*** Dataset entries

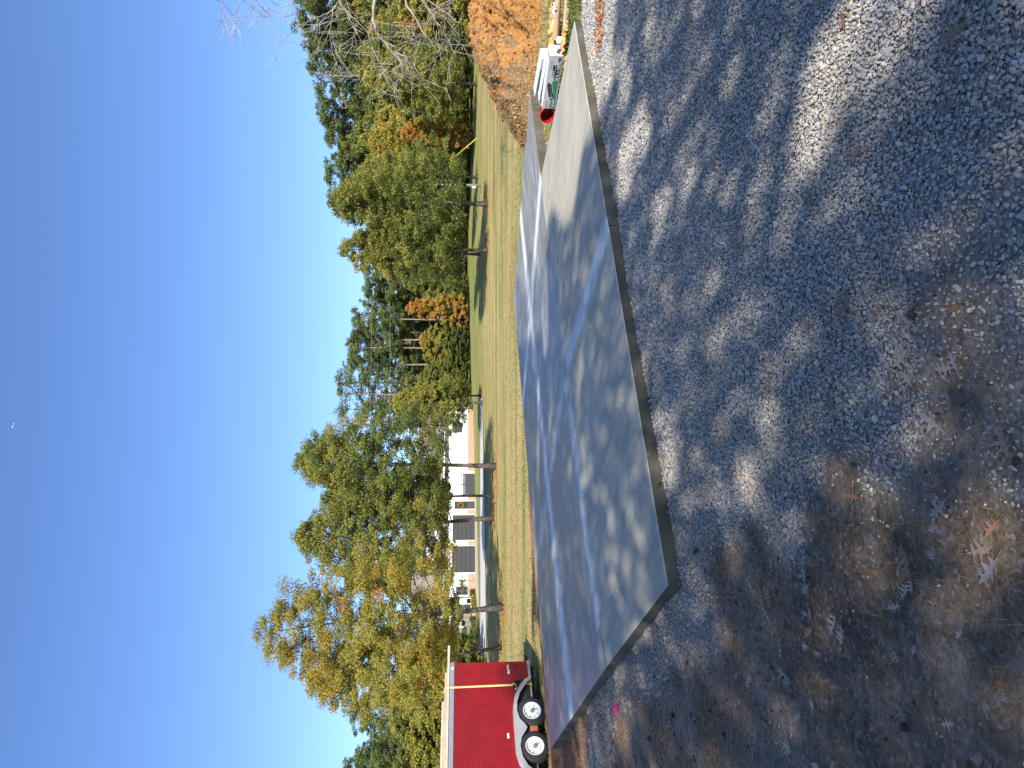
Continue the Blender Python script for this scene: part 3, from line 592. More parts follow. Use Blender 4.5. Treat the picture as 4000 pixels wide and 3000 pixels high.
crumple('plastic_film', (6.25, 11.9, -.03), (.22, .3, .3), mWP, 'clear plastic film bunched behind the cardboard tube', 'plastic film', 6)
m_ = MB().lathe([(.001, 0), (.055, 0), (.06, .02), (.06, .14), (.02, .16), (.001, .16)], 18); o = m_.build('paint_can', mWP, None, True); o.location = (5.72, 11.42, -.08); tag(o, 'small white can standing between carton and tube', 'can')
o = MB().box((0, 0, .04), (.09, .5, .08)).build('wood_block', simple('pine_block', (.50, .38, .24), .8), None, bevel=.003); o.location = (6.02, 11.15, -.09); o.rotation_euler = (0, 0, R(62)); tag(o, 'short pale wood block under the cardboard tube', 'wood block')

# ------------------------------------------------------------------ red enclosed trailer
d2 = Vector((.56, .83, 0)).normalized(); TZ = -.335
trailer = empty('cargo_trailer', (-7.70, 16.25, TZ), math.atan2(d2.y, d2.x)); tag(trailer, 'red enclosed cargo trailer with white wheels parked behind the slab', 'trailer')
# local: x forward along the trailer, y to the far side (-y faces the camera), z up from the ground
q = M_('red_painted_aluminium', .32, 0, .5); f = q.noise(1.5, 3); q.col(q.ramp(f, [(.3, (.21, .004, .008)), (.7, (.28, .006, .011))])); q.bump(q.noise(3, 2, map=(1, 1, 1)), .12, .02); q.rgh(q.ramp(q.noise(4, 4), [(.3, .28), (.7, .42)])); mTR = q.m
mALU = simple('aluminium_trim', (.48, .49, .50), .38, .6, .1, 6); mFEN = simple('fender_aluminium', (.42, .43, .45), .45, .3, .1, 4); mRUB = simple('tyre_rubber', (.022, .022, .022), .85, var=.4, scale=30, bump=.3); mRIM = simple('white_painted_steel', (.72, .73, .75), .4, var=.06)
mDK = simple('dark_underbody', (.015, .015, .016), .8); mAMB = simple('amber_lens', (.75, .20, .02), .3); mRST = simple('primer_frame', (.35, .10, .05), .7)
YW = .15; zB, zTp = .29, 2.19; xr, xf = -3.2, 1.40; Wt = 1.9
b = MB()
poly = [(xr, YW), (xf, YW), (xf+.55, YW+Wt/2), (xf, YW+Wt), (xr, YW+Wt)]; b.prism(poly, zB+.06, zTp); b.build('body', mTR, trailer, bevel=.012)
# side sheets: a vertical seam every panel, each sheet a part
cols = [xf-.06-.415*k for k in range(11)]
for i in range(5):
    x1 = cols[2*i]+(.055 if i == 0 else 0); x0 = cols[2*i+2] if 2*i+2 < 11 else xr
    MB().box(((x0+x1)/2, YW-.004, (zB+zTp)/2+.03), (abs(x1-x0)-.004, .008, zTp-zB-.08)).build('side_sheet', mTR, trailer)
rv = MB()
for cx_ in cols[:10]:
    for k in range(15): rv.lathe([(.006, 0), (.004, .003), (.0005, .004)], 6, Matrix.Translation((cx_, YW-.0085, .46+k*.122)) @ Matrix.Rotation(R(90), 4, 'X'))
o = rv.build('rivets', simple('rivet', (.72, .35, .36), .4, .3), trailer); o['kind'] = 'stuff'
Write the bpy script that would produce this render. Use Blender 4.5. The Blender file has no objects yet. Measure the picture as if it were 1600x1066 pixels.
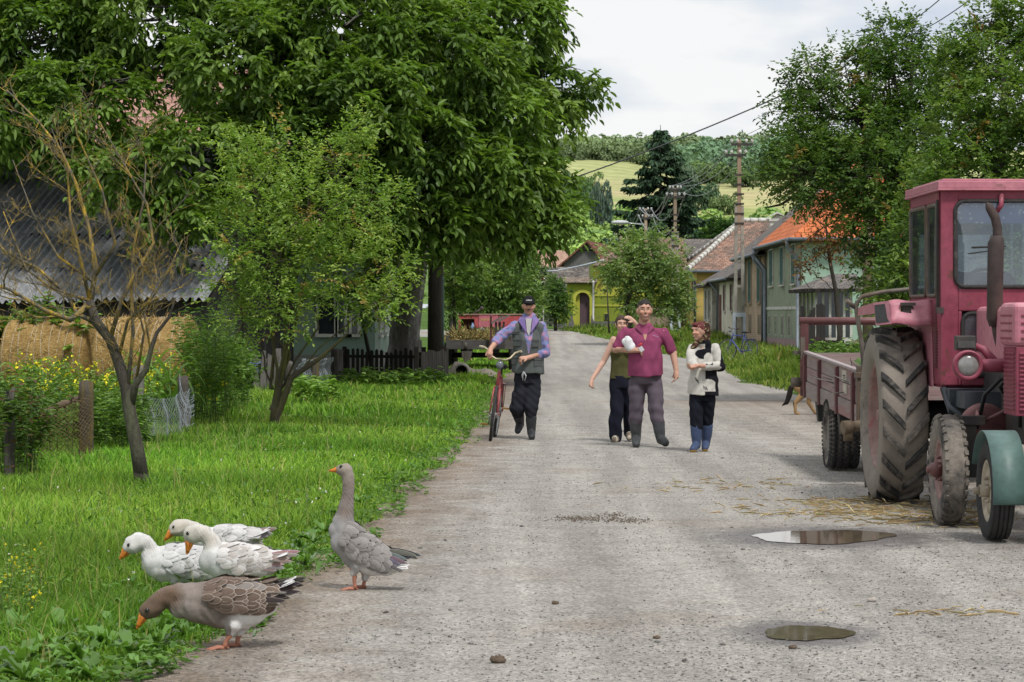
import bpy, bmesh, math, random
import numpy as np
from mathutils import Vector, Matrix, Quaternion
from mathutils.bvhtree import BVHTree
R = math.radians
random.seed(7)
rng = np.random.default_rng(7)
scn = bpy.context.scene
COL = scn.collection
F = 4000.0      # focal length in pixels of the 1600 px wide photograph (a 90 mm lens)
EYE = 1.6       # camera height
HOR = 490.0     # row of the horizon
def smooth(t):
 t = np.clip(t, 0, 1)
 return t * t * (3 - 2 * t)
def gz(y):
 """ground height along the street: level, then a gentle rise past the crossing"""
 return 0.725 * smooth((y - 98) / 42.0) + np.maximum(0, y - 140) * 0.012
def P(px, py, D):
 return Vector(((px - 800) * D / F, D, EYE - (py - HOR) * D / F))
def X(px, D):
 return (px - 800) * D / F
def Z(py, D):
 return EYE - (py - HOR) * D / F
# -- materials
def new_mat(name):
 m = bpy.data.materials.new(name)
 m.use_nodes = True
 nt = m.node_tree
 for n in list(nt.nodes):
  nt.nodes.remove(n)
 out = nt.nodes.new('ShaderNodeOutputMaterial')
 return m, nt, out
def N(nt, t, **kw):
 n = nt.nodes.new('ShaderNode' + t)
 for k, v in kw.items():
  if k in n.inputs.keys() if not k.isdigit() else False:
   n.inputs[k].default_value = v
  else:
   setattr(n, k, v)
 return n
def L(nt, a, b):
 nt.links.new(a, b)
def rgb(c):
 return (c[0], c[1], c[2], 1.0)
def coords(nt, scale=(1, 1, 1), kind='Object', rot=(0, 0, 0)):
 if kind == 'World':
  src = N(nt, 'NewGeometry').outputs['Position']
 else:
  src = N(nt, 'TexCoord').outputs[kind]
 mp = N(nt, 'Mapping')
 mp.inputs['Scale'].default_value = scale
 mp.inputs['Rotation'].default_value = rot
 L(nt, src, mp.inputs['Vector'])
 return mp.outputs['Vector']
def noise(nt, vec, scale, detail=4.0, rough=0.6, dist=0.0):
 n = N(nt, 'TexNoise')
 n.inputs['Scale'].default_value = scale
 n.inputs['Detail'].default_value = detail
 n.inputs['Roughness'].default_value = rough
 n.inputs['Distortion'].default_value = dist
 L(nt, vec, n.inputs['Vector'])
 return n.outputs['Fac']
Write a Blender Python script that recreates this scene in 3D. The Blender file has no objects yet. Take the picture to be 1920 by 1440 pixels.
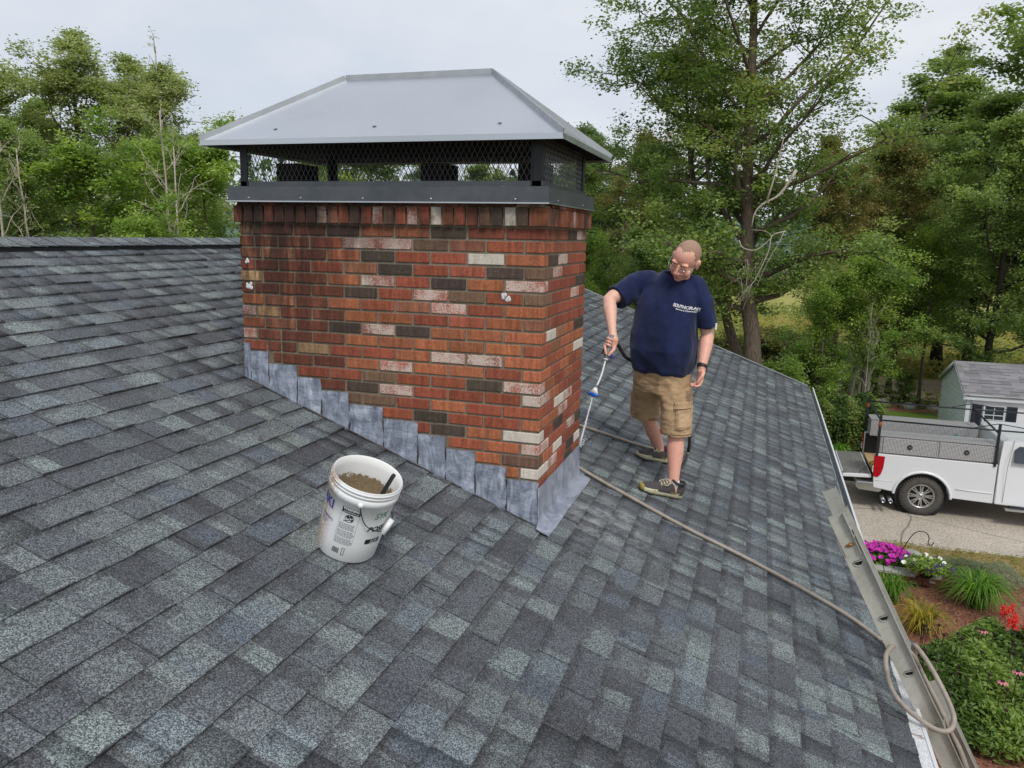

******

§ Task description
Leave the images out and output the remaining material exactly as it stands.

§ Reply to the task
Continue the Blender Python script for this scene: part 3, from line 592. More parts follow. Use Blender 4.5. Treat the picture as 4000 pixels wide and 3000 pixels high.
crumple('plastic_film', (6.25, 11.9, -.03), (.22, .3, .3), mWP, 'clear plastic film bunched behind the cardboard tube', 'plastic film', 6)
m_ = MB().lathe([(.001, 0), (.055, 0), (.06, .02), (.06, .14), (.02, .16), (.001, .16)], 18); o = m_.build('paint_can', mWP, None, True); o.location = (5.72, 11.42, -.08); tag(o, 'small white can standing between carton and tube', 'can')
o = MB().box((0, 0, .04), (.09, .5, .08)).build('wood_block', simple('pine_block', (.50, .38, .24), .8), None, bevel=.003); o.location = (6.02, 11.15, -.09); o.rotation_euler = (0, 0, R(62)); tag(o, 'short pale wood block under the cardboard tube', 'wood block')

# ------------------------------------------------------------------ red enclosed trailer
d2 = Vector((.56, .83, 0)).normalized(); TZ = -.335
trailer = empty('cargo_trailer', (-7.70, 16.25, TZ), math.atan2(d2.y, d2.x)); tag(trailer, 'red enclosed cargo trailer with white wheels parked behind the slab', 'trailer')
# local: x forward along the trailer, y to the far side (-y faces the camera), z up from the ground
q = M_('red_painted_aluminium', .32, 0, .5); f = q.noise(1.5, 3); q.col(q.ramp(f, [(.3, (.21, .004, .008)), (.7, (.28, .006, .011))])); q.bump(q.noise(3, 2, map=(1, 1, 1)), .12, .02); q.rgh(q.ramp(q.noise(4, 4), [(.3, .28), (.7, .42)])); mTR = q.m
mALU = simple('aluminium_trim', (.48, .49, .50), .38, .6, .1, 6); mFEN = simple('fender_aluminium', (.42, .43, .45), .45, .3, .1, 4); mRUB = simple('tyre_rubber', (.022, .022, .022), .85, var=.4, scale=30, bump=.3); mRIM = simple('white_painted_steel', (.72, .73, .75), .4, var=.06)
mDK = simple('dark_underbody', (.015, .015, .016), .8); mAMB = simple('amber_lens', (.75, .20, .02), .3); mRST = simple('primer_frame', (.35, .10, .05), .7)
YW = .15; zB, zTp = .29, 2.19; xr, xf = -3.2, 1.40; Wt = 1.9
b = MB()
poly = [(xr, YW), (xf, YW), (xf+.55, YW+Wt/2), (xf, YW+Wt), (xr, YW+Wt)]; b.prism(poly, zB+.06, zTp); b.build('body', mTR, trailer, bevel=.012)
# side sheets: a vertical seam every panel, each sheet a part
cols = [xf-.06-.415*k for k in range(11)]
for i in range(5):
    x1 = cols[2*i]+(.055 if i == 0 else 0); x0 = cols[2*i+2] if 2*i+2 < 11 else xr
    MB().box(((x0+x1)/2, YW-.004, (zB+zTp)/2+.03), (abs(x1-x0)-.004, .008, zTp-zB-.08)).build('side_sheet', mTR, trailer)
rv = MB()
for cx_ in cols[:10]:
    for k in range(15): rv.lathe([(.006, 0), (.004, .003), (.0005, .004)], 6, Matrix.Translation((cx_, YW-.0085, .46+k*.122)) @ Matrix.Rotation(R(90), 4, 'X'))
o = rv.build('rivets', simple('rivet', (.72, .35, .36), .4, .3), trailer); o['kind'] = 'stuff'
Write the bpy script that would produce this render. Use Blender 4.5. The Blender file has no objects yet. Measure the picture as if it were 1600x1066 pixels.
import bpy, bmesh, math, random
import numpy as np
from mathutils import Vector, Matrix, Quaternion
from mathutils.bvhtree import BVHTree
R = math.radians
random.seed(7)
rng = np.random.default_rng(7)
scn = bpy.context.scene
COL = scn.collection
F = 4000.0      # focal length in pixels of the 1600 px wide photograph (a 90 mm lens)
EYE = 1.6       # camera height
HOR = 490.0     # row of the horizon
def smooth(t):
 t = np.clip(t, 0, 1)
 return t * t * (3 - 2 * t)
def gz(y):
 """ground height along the street: level, then a gentle rise past the crossing"""
 return 0.725 * smooth((y - 98) / 42.0) + np.maximum(0, y - 140) * 0.012
def P(px, py, D):
 return Vector(((px - 800) * D / F, D, EYE - (py - HOR) * D / F))
def X(px, D):
 return (px - 800) * D / F
def Z(py, D):
 return EYE - (py - HOR) * D / F
# -- materials
def new_mat(name):
 m = bpy.data.materials.new(name)
 m.use_nodes = True
 nt = m.node_tree
 for n in list(nt.nodes):
  nt.nodes.remove(n)
 out = nt.nodes.new('ShaderNodeOutputMaterial')
 return m, nt, out
def N(nt, t, **kw):
 n = nt.nodes.new('ShaderNode' + t)
 for k, v in kw.items():
  if k in n.inputs.keys() if not k.isdigit() else False:
   n.inputs[k].default_value = v
  else:
   setattr(n, k, v)
 return n
def L(nt, a, b):
 nt.links.new(a, b)
def rgb(c):
 return (c[0], c[1], c[2], 1.0)
def coords(nt, scale=(1, 1, 1), kind='Object', rot=(0, 0, 0)):
 if kind == 'World':
  src = N(nt, 'NewGeometry').outputs['Position']
 else:
  src = N(nt, 'TexCoord').outputs[kind]
 mp = N(nt, 'Mapping')
 mp.inputs['Scale'].default_value = scale
 mp.inputs['Rotation'].default_value = rot
 L(nt, src, mp.inputs['Vector'])
 return mp.outputs['Vector']
def noise(nt, vec, scale, detail=4.0, rough=0.6, dist=0.0):
 n = N(nt, 'TexNoise')
 n.inputs['Scale'].default_value = scale
 n.inputs['Detail'].default_value = detail
 n.inputs['Roughness'].default_value = rough
 n.inputs['Distortion'].default_value = dist
 L(nt, vec, n.inputs['Vector'])
 return n.outputs['Fac']
Write a Blender Python script that recreates this scene in 3D. The Blender file has no objects yet. Take the picture to be 1920 by 1440 pixels.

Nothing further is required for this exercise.